Aquí hemos aceptado todos la Monarquía como forma de Estado, la democracia como forma de Gobierno, la regionalización del Estado y el sistema de producción de riqueza que conocemos por el nombre de economía de mercado. A partir de ahí cabe toda suerte de matizaciones e interpretaciones accidentales. Pero ya no estamos discutiendo sobre el ser o no ser. Estamos «sólo» pronunciándonos sobre el tema de la NATO, sobre el divorcio, sobre la inflación y sobre el orden público. Quien escribe ahora estas líneas escribía el 12 de noviembre de 1974: «A medida que el reparto de los bienes se hace más equitativo, cuando las diferencias entre las ideologías y los credos religiosos se atemperan, y los enfrentamientos culturales y regionales pierden virulencía», estamos haciendo posible la democracia. ¿Es que acaso la NATO, el divorcio, el paro y el orden público no son temas vitales? Efectivamente, lo son. Y para resolverlos cada cual ofrece sus soluciones. Pero ya no anda Dios por medio en los programas políticos, ni la República es una alternativa constitucional, ni la unidad de España puede nadie cuestionarla desde el reconocimiento de las comuni,dades autónomas. Aquí, por primera vez en muchos años, cabemos todos los españoles. Y a partir de ahí, las soluciones que se ofrecen por unos y otros son sobre temas graves y acuciantes, pero en los que cabe el compromiso y, a veces, la coincidencia.
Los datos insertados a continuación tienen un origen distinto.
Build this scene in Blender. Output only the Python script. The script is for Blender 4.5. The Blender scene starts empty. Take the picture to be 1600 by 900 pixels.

Los millones de españoles que votarán el próximo 1 de marzo, quizá no lleguen a conocer ni tan siquiera el color de las tapas de los programas electorales de los distintos partidos. Pero saben e intuyen que las soluciones concretas que se ofrecen son muy distintas. La prueba es que en las elecciones de junio de 1977, después de tantos años sin votar, apostaron masivamente por el futuro y no por el pasado. Y el futuro, el próximo día 1 de marzo, sigue apuntando al centro sociológico del país. Porque, precisamente, desde esa perspectiva ha sido posible despejar este horizonte de libertades.